Author Star Gazer Posted February 18, 2008 Author Posted February 18, 2008 Intermittent Reinforcement. Works like a charm. I've been telling people this for ages! Glad a professional confirmed my thinking. I think Ex has been doing this to me as well though. Works in both good and bad ways.
whichwayisup Posted February 18, 2008 Posted February 18, 2008 Get the mods to change your title name. I think we all know what you meant though...(damn typo's lol!) Look, SG, don't rush through this. You JUST got your heart broken, why the rush to go off and date? IF you do date, keep it casual and light...You aren't ready for anyone else's heart, let alone you're not ready to open your heart to anyone else...Just afew days ago you were waiting for your Vday gift from him. Heal yourself, spend time with your good friends, family...Take each day as it comes.
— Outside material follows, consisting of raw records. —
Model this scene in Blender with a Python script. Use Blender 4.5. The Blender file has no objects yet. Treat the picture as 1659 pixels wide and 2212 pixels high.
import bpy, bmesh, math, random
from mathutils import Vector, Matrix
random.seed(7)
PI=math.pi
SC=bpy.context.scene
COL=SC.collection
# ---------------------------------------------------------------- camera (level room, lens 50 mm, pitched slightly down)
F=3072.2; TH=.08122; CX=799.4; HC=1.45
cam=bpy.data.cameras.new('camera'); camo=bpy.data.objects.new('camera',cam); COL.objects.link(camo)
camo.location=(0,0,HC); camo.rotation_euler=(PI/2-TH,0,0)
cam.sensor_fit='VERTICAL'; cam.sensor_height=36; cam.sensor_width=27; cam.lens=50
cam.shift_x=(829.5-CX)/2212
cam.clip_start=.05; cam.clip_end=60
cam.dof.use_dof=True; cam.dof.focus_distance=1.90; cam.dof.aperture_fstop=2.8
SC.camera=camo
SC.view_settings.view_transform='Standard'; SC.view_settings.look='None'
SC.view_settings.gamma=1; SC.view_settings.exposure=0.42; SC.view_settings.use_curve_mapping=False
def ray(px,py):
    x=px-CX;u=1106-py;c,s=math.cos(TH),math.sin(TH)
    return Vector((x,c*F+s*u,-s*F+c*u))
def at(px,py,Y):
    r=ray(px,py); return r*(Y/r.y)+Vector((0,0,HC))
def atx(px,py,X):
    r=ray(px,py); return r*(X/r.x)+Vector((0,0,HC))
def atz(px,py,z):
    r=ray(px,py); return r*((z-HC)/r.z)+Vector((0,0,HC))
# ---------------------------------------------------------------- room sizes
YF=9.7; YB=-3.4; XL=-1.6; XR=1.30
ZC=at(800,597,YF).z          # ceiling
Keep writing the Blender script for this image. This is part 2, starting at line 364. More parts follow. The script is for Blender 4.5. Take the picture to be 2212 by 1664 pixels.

fray718 Posted February 18, 2008 Posted February 18, 2008 I really don't know what he has in mind. That was the entire point of initiating my conversation with him on Saturday. He basically refused to talk about it, repeating, "I don't know, I don't know..." As a result of that conversation, I realized that while he may not know what he wants, I do. He can't give me what I want, at least right now. Like I said, I'm not closing the door on him...yet. Basically, he's gotta act fast (and big). Why haven't you closed the door on him yet? Be strong and just move on. He obviously doesn't care about you enough if he's doing this to you. Telling you he doesnt know is just a way to string you along. If he really does love and care for you, he wouldn't hurt you like this. I know that I've done wrong to my bf and hurt him before, but I really am trying hard not to do it again and which is why I"m still WITH him. Your ex is no longer with you because he doesnt want to be wiht you anymore. Accept it and move on. I know it sounds harsh but it really is the best thing to do in this situation. I've been in your shoes before and I'm glad I cut off contact wiht the ex.